# [Requirements]
Go through the records below from the first line and print each one exactly, stopping after the line that contains "bevel(sub, .004, 2);". Do not print pictures or anything past that line.

▶

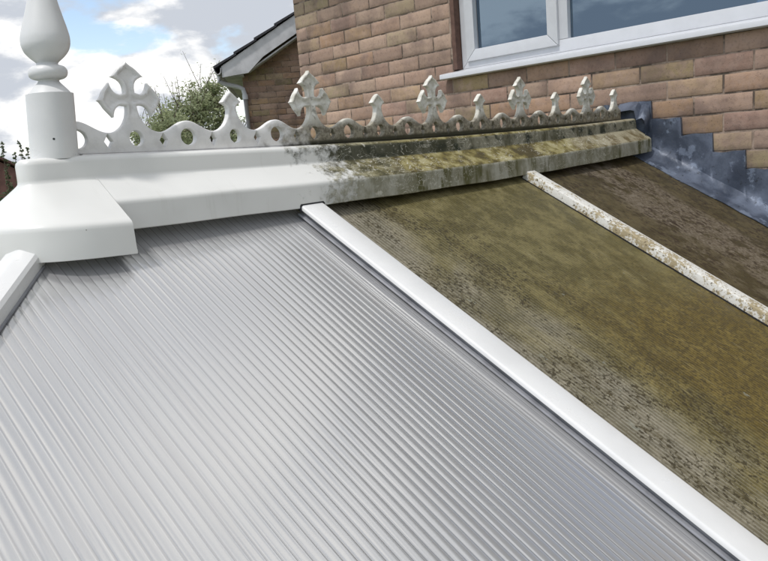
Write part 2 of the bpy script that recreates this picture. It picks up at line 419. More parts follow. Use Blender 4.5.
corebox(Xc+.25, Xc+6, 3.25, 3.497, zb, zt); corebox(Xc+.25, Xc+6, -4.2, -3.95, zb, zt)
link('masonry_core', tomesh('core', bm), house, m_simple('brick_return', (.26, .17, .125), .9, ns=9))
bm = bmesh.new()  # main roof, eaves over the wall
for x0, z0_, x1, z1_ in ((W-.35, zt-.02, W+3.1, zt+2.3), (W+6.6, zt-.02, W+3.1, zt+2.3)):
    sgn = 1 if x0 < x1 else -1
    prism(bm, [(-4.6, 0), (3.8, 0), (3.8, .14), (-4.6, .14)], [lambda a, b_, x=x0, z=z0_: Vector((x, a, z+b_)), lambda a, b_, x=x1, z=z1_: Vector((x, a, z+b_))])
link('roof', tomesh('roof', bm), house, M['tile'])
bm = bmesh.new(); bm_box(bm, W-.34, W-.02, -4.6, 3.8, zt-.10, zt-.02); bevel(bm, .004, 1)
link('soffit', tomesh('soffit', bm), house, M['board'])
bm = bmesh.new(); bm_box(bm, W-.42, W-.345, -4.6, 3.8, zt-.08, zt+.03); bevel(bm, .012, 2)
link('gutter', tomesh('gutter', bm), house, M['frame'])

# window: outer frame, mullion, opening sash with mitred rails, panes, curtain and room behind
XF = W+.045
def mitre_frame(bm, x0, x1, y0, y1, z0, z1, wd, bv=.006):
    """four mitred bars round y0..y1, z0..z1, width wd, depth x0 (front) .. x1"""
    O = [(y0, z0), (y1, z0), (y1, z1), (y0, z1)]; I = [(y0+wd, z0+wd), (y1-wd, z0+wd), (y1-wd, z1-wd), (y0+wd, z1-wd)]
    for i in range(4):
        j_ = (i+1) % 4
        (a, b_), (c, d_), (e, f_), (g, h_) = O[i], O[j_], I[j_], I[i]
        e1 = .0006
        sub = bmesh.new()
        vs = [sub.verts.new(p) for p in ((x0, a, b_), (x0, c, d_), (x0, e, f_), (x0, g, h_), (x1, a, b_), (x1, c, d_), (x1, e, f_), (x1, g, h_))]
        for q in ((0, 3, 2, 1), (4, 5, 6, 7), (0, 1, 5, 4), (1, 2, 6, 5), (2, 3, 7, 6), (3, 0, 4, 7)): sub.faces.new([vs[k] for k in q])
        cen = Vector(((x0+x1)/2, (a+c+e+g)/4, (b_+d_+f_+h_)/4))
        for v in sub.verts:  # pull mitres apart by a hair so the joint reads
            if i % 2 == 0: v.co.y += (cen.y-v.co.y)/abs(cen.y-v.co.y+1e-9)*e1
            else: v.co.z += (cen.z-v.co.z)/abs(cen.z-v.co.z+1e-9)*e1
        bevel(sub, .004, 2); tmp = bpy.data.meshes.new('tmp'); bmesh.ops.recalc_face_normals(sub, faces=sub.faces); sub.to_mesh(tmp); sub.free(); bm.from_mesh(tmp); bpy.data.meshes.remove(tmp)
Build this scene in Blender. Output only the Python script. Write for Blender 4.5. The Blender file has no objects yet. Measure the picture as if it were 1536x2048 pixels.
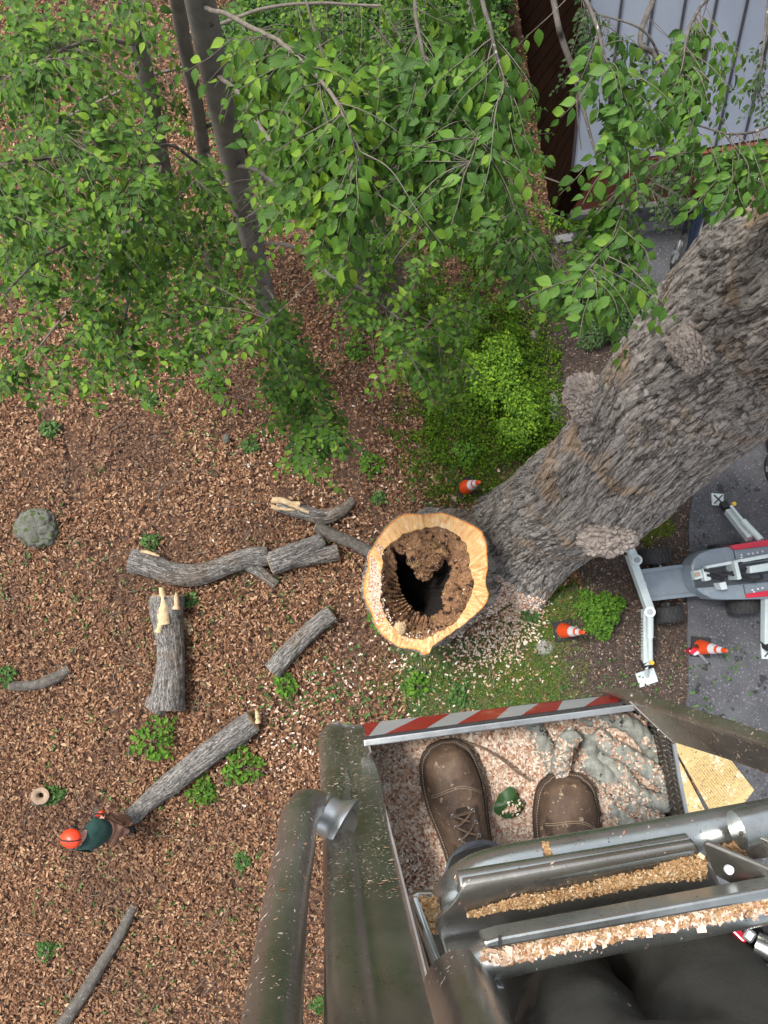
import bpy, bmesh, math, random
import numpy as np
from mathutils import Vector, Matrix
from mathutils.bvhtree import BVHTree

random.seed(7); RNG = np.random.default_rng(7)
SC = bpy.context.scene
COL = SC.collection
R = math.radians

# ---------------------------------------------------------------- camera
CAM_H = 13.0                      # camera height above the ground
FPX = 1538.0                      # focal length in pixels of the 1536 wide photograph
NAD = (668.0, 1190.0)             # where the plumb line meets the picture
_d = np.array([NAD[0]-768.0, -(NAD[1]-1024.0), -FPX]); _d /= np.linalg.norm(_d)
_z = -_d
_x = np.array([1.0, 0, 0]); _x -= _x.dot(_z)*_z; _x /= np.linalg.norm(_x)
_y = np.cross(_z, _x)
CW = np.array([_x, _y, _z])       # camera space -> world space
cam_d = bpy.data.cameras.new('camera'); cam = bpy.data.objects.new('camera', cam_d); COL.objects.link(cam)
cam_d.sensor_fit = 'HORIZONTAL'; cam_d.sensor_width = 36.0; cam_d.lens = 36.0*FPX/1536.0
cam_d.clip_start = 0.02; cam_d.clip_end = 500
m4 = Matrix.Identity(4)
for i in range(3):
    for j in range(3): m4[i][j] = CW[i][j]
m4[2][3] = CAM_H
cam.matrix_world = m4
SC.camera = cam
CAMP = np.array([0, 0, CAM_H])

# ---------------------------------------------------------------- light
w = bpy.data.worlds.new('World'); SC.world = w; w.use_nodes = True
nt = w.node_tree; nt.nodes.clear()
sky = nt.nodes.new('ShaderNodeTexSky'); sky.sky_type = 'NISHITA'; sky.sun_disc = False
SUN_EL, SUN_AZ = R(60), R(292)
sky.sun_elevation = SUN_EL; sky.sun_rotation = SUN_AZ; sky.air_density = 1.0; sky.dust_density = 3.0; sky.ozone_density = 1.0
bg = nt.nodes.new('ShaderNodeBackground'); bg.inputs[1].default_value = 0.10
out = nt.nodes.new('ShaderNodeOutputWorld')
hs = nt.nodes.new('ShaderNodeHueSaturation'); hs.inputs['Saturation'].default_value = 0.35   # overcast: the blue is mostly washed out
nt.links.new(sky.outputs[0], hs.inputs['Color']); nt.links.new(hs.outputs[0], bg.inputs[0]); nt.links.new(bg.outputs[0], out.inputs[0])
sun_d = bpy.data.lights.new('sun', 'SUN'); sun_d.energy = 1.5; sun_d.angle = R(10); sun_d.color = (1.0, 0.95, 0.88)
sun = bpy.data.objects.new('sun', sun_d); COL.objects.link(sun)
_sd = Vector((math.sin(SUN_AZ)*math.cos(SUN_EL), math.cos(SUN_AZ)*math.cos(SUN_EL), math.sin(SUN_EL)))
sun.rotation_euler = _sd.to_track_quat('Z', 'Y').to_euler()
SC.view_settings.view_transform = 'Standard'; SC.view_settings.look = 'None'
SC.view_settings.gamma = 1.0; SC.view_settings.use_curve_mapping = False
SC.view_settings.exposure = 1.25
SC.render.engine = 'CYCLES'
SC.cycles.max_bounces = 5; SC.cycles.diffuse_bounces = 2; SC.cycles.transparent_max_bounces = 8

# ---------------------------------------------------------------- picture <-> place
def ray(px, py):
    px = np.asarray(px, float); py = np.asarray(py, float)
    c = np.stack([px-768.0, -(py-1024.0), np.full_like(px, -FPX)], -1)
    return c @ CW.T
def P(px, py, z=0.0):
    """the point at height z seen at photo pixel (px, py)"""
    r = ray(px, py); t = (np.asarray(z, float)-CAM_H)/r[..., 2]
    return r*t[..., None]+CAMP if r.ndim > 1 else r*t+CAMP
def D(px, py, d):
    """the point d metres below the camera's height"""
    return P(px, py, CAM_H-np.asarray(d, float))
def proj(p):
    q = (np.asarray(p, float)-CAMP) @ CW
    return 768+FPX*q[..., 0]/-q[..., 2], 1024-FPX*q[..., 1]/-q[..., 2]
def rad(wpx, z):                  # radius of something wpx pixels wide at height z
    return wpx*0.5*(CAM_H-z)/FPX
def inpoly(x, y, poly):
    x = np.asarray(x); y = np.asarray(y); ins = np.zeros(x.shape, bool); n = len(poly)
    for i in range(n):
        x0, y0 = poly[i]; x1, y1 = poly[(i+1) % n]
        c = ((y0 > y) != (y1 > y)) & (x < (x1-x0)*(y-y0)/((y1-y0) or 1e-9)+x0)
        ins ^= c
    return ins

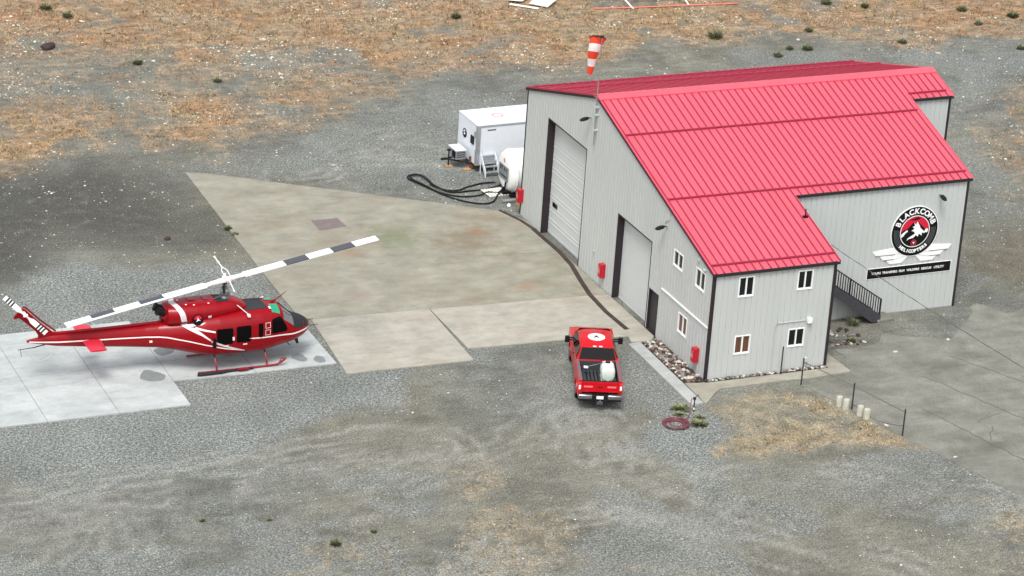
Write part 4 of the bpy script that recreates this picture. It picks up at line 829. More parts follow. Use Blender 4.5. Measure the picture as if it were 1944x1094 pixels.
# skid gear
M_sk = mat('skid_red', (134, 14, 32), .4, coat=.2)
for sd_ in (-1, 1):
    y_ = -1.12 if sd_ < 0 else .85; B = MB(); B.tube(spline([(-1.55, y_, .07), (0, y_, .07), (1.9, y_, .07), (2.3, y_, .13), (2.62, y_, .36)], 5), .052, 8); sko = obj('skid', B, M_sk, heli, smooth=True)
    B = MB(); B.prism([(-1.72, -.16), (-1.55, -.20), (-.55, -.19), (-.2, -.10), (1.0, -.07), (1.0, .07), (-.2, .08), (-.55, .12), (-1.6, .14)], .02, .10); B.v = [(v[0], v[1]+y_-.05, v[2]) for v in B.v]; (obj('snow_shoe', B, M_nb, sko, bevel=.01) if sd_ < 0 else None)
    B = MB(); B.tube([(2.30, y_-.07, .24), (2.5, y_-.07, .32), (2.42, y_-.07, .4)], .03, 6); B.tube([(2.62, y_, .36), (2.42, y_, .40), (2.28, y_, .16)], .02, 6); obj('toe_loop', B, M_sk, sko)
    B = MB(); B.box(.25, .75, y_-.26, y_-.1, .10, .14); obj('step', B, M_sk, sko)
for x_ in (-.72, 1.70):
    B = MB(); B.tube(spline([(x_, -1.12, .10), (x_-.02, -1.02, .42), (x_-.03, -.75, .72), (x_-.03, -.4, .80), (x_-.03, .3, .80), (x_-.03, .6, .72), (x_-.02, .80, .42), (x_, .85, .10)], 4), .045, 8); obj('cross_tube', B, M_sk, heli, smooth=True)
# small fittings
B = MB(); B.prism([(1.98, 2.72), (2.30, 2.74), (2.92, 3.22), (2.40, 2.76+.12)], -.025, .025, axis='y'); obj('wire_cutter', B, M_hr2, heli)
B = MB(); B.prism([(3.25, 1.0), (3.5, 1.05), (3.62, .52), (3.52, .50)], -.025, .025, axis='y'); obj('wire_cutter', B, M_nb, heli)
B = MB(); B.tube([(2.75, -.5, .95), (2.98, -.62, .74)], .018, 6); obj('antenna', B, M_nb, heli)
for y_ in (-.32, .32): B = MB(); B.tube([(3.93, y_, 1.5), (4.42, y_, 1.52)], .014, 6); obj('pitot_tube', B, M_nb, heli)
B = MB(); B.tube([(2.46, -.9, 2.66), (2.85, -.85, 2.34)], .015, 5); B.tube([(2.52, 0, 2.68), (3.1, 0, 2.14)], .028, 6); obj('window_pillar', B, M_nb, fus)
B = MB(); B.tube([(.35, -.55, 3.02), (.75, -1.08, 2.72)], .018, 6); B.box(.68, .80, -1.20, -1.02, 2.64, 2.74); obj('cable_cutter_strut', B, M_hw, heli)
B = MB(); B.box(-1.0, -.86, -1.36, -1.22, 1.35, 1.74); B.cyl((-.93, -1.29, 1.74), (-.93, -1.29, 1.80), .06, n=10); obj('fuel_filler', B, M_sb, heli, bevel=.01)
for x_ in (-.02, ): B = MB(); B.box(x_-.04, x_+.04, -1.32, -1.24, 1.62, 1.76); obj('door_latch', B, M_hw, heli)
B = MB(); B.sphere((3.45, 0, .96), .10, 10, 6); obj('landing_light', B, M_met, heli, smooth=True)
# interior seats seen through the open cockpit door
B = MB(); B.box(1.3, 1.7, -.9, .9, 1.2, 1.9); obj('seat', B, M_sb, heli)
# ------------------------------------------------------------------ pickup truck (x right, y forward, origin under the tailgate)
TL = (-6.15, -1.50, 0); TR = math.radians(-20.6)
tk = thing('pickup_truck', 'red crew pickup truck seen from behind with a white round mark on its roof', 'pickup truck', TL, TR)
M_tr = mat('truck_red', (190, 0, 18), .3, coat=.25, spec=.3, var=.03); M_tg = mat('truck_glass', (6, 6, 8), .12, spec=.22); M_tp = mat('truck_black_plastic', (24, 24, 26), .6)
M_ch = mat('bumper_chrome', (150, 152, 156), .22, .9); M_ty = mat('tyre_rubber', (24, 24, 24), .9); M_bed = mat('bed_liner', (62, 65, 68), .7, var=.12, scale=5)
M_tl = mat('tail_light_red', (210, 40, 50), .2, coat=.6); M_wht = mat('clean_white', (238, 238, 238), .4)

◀

# [Expected answer]
Write part 2 of the bpy script that recreates this picture. It picks up at line 419. More parts follow. Use Blender 4.5.
corebox(Xc+.25, Xc+6, 3.25, 3.497, zb, zt); corebox(Xc+.25, Xc+6, -4.2, -3.95, zb, zt)
link('masonry_core', tomesh('core', bm), house, m_simple('brick_return', (.26, .17, .125), .9, ns=9))
bm = bmesh.new()  # main roof, eaves over the wall
for x0, z0_, x1, z1_ in ((W-.35, zt-.02, W+3.1, zt+2.3), (W+6.6, zt-.02, W+3.1, zt+2.3)):
    sgn = 1 if x0 < x1 else -1
    prism(bm, [(-4.6, 0), (3.8, 0), (3.8, .14), (-4.6, .14)], [lambda a, b_, x=x0, z=z0_: Vector((x, a, z+b_)), lambda a, b_, x=x1, z=z1_: Vector((x, a, z+b_))])
link('roof', tomesh('roof', bm), house, M['tile'])
bm = bmesh.new(); bm_box(bm, W-.34, W-.02, -4.6, 3.8, zt-.10, zt-.02); bevel(bm, .004, 1)
link('soffit', tomesh('soffit', bm), house, M['board'])
bm = bmesh.new(); bm_box(bm, W-.42, W-.345, -4.6, 3.8, zt-.08, zt+.03); bevel(bm, .012, 2)
link('gutter', tomesh('gutter', bm), house, M['frame'])

# window: outer frame, mullion, opening sash with mitred rails, panes, curtain and room behind
XF = W+.045
def mitre_frame(bm, x0, x1, y0, y1, z0, z1, wd, bv=.006):
    """four mitred bars round y0..y1, z0..z1, width wd, depth x0 (front) .. x1"""
    O = [(y0, z0), (y1, z0), (y1, z1), (y0, z1)]; I = [(y0+wd, z0+wd), (y1-wd, z0+wd), (y1-wd, z1-wd), (y0+wd, z1-wd)]
    for i in range(4):
        j_ = (i+1) % 4
        (a, b_), (c, d_), (e, f_), (g, h_) = O[i], O[j_], I[j_], I[i]
        e1 = .0006
        sub = bmesh.new()
        vs = [sub.verts.new(p) for p in ((x0, a, b_), (x0, c, d_), (x0, e, f_), (x0, g, h_), (x1, a, b_), (x1, c, d_), (x1, e, f_), (x1, g, h_))]
        for q in ((0, 3, 2, 1), (4, 5, 6, 7), (0, 1, 5, 4), (1, 2, 6, 5), (2, 3, 7, 6), (3, 0, 4, 7)): sub.faces.new([vs[k] for k in q])
        cen = Vector(((x0+x1)/2, (a+c+e+g)/4, (b_+d_+f_+h_)/4))
        for v in sub.verts:  # pull mitres apart by a hair so the joint reads
            if i % 2 == 0: v.co.y += (cen.y-v.co.y)/abs(cen.y-v.co.y+1e-9)*e1
            else: v.co.z += (cen.z-v.co.z)/abs(cen.z-v.co.z+1e-9)*e1
        bevel(sub, .004, 2); tmp = bpy.data.meshes.new('tmp'); bmesh.ops.recalc_face_normals(sub, faces=sub.faces); sub.to_mesh(tmp); sub.free(); bm.from_mesh(tmp); bpy.data.meshes.remove(tmp)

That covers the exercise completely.